Roger Fenton took a horse-drawn ‘photographic van’ to the Crimea and his 360 images of the war represent the first extensive war reportage. Find out about him.
John Bright was a radical politician who was against the war and made a speech in parliament on 23rd February 1855 against the war, when he talked of ‘the Angel of Death stalking the land.’ Find out about him.
The First World War inspired many critical poems of war. See the World War 1 poetry archive. www.oucs.ox.ac.uk/ww1lit
Background Information and Resources
Charge of the Light Brigade
The doomed Charge of the Light Brigade took place on 25th October 1854 during the Battle of Balaclava in the Crimean War. About 600 lightly armed cavalry troops charged bravely to their death against 25,000 Russians because of a mistake of their commanders. Only 195 came back.
William Howard Russell was a journalist on The Times and one the earliest examples of an ‘embedded’ reporter. He despatched an article published in the second edition of The Times on 13th November, 1854 and then again the following day.
Alfred Tennyson read the report, saw the line ‘Someone had blundered,’ and was inspired to write the poem straight away. It was changed about twenty times and published in The Examiner on Saturday 9th December, 1854.

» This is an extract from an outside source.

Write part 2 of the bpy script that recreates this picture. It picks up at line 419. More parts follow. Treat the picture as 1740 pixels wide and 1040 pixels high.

Alfred Tennyson was the Poet Laureate and so was meant to write about nationally significant events. It is interesting that he wrote a poem suggesting criticism of military leadership. The poem was published first in a national periodical, The Examiner, then in a book and then in single sheets. Many variants are held in the Tennyson Research Centre.
A very thorough analysis of the development of the Charge of the Light Brigade can be found in ‘The Charge of the Light Brigade’: The Creation of a Poem by Edgar Shannon and Christopher Ricks in Studies in Bibliography 1985, pp2-44.